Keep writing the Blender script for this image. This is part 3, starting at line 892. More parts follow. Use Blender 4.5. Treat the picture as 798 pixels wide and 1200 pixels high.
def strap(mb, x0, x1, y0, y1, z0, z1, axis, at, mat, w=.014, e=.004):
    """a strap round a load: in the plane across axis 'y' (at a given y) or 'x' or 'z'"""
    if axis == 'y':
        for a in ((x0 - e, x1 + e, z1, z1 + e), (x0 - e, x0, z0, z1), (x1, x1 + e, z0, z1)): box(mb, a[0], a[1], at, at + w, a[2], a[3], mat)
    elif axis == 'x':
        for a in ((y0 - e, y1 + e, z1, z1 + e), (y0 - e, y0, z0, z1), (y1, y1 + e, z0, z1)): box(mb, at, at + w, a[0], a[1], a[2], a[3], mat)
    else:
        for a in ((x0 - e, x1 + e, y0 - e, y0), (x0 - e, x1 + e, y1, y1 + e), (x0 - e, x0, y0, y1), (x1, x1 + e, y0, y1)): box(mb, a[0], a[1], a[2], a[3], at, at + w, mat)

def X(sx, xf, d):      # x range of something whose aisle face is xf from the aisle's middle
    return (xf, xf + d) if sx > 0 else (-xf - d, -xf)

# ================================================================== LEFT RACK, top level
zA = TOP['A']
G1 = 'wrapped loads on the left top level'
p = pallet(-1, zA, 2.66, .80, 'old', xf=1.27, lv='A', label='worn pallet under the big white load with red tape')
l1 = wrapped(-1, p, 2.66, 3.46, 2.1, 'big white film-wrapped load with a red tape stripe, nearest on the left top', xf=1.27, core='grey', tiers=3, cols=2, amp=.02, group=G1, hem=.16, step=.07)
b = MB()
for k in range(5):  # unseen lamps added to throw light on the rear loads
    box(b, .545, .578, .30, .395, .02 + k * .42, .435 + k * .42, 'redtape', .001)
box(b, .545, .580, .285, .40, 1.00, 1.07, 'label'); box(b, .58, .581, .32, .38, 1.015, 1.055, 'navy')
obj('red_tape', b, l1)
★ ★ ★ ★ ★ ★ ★
■ **JOB**
From the very first line of the data through the line with "return (xf, xf" in it, please reproduce each line exactly and output nothing more.

■ **WRITTEN ANSWER**
Keep writing the Blender script for this image. This is part 3, starting at line 892. More parts follow. Use Blender 4.5. Treat the picture as 798 pixels wide and 1200 pixels high.
def strap(mb, x0, x1, y0, y1, z0, z1, axis, at, mat, w=.014, e=.004):
    """a strap round a load: in the plane across axis 'y' (at a given y) or 'x' or 'z'"""
    if axis == 'y':
        for a in ((x0 - e, x1 + e, z1, z1 + e), (x0 - e, x0, z0, z1), (x1, x1 + e, z0, z1)): box(mb, a[0], a[1], at, at + w, a[2], a[3], mat)
    elif axis == 'x':
        for a in ((y0 - e, y1 + e, z1, z1 + e), (y0 - e, y0, z0, z1), (y1, y1 + e, z0, z1)): box(mb, at, at + w, a[0], a[1], a[2], a[3], mat)
    else:
        for a in ((x0 - e, x1 + e, y0 - e, y0), (x0 - e, x1 + e, y1, y1 + e), (x0 - e, x0, y0, y1), (x1, x1 + e, y0, y1)): box(mb, a[0], a[1], a[2], a[3], at, at + w, mat)

def X(sx, xf, d):      # x range of something whose aisle face is xf from the aisle's middle
    return (xf, xf + d) if sx > 0 else (-xf - d, -xf)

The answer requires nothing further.